When it comes to political decisions that reek of “Chicago-style” thuggery, it’s hard to top the Federal Reserve’s decision last week to fail BB&T Bank’s most recent Dodd-Frank “stress test” :
“After flaunting some of the most impressive capital ratios in last week’s Dodd-Frank stress test results, BB&T Corporation (NYSE:BBT) shareholders were stunned to discover that the Federal Reserve “objected” to certain parts of the bank’s capital plan.” (Why the Fed Denied BB&T Corporation (BBT)’s Capital Plan, fool.com, March 14. 2013.)
Given the actual strength of BB&T’s reserves, its well-earned reputation for financial soundness, and the shock with which this news was received by the market, what should the reader make of the Fed’s decision? It doesn’t take a genius to recognize it as a politically motivated hatchet job — and specifically, as political payback for former BB&T CEO John Allison’s truth-telling in his book, The Financial Crisis and the Free Market Cure.
Allison’s brilliant expose on the subject — drawn from decades of expert personal experience in the banking industry — should be required reading for any American who dares to think he has a clue about what caused the financial crisis. If you haven’t read it yet, then you owe it to yourself to do so as soon as possible.
This is a book that I CANNOT recommend strongly enough. In it, Allison demonstrates, in exacting detail, precisely how government misregulation, not “Wall Street greed,” was in fact the core cause of the crash. And he explains how new regulations introduced to deal with a crisis of the government’s own making are putting the US economy at risk of an even greater crisis in the future. I’m currently finishing my second time through it, and I’ll probably need a third reading to digest and integrate the wealth of facts it presents. It is that good.
So given this context, the obvious question becomes: what political goal is accomplished by “failing” the “stress test” of a bank whose financial position is so clearly superior to government standards that the market was “stunned” by the Fed’s decision? To use an already overused aphorism: “If it walks like a duck and quacks like a duck, it’s a duck.” This is a naked attempt to discredit now Cato Institute president Allison‘s critique by smearing the institution he led for decades — an institution whose whose well-deserved reputation for financial soundness is in fact one of the strongest pieces of evidence for the accuracy of that critique.

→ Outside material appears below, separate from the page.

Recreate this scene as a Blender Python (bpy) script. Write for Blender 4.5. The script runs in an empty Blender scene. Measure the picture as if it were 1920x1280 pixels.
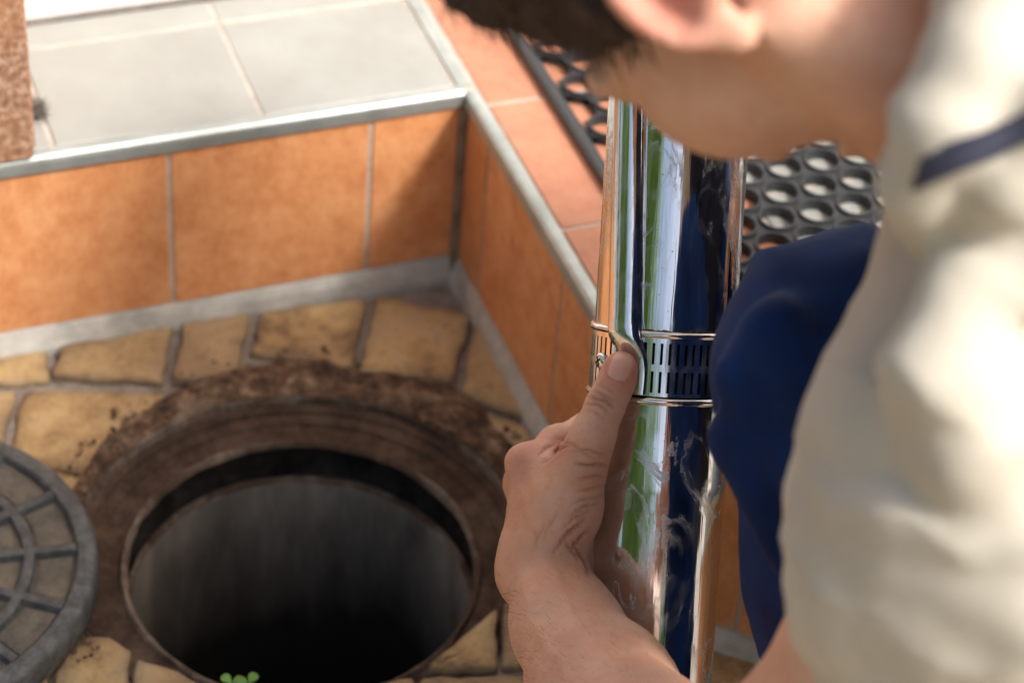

For more evidence, consider marketwatch.com’s story on the same subject (BB&T, Ally fail Fed stress tests, March 14, 2013):
“BB&T’s BBT +0.51% capital was above regulatory thresholds but its dividend and stock buyback plan was rejected based on an qualitative assessment of its capital planning process. The Federal Reserve did not explain what specifically was the problem at BB&T.” [sic, emphasis added].
No, of course they didn’t “explain what was the problem at BB&T.” And that, ladies and gentlemen, is the kind of regime that America unwisely re-elected to power in 2012.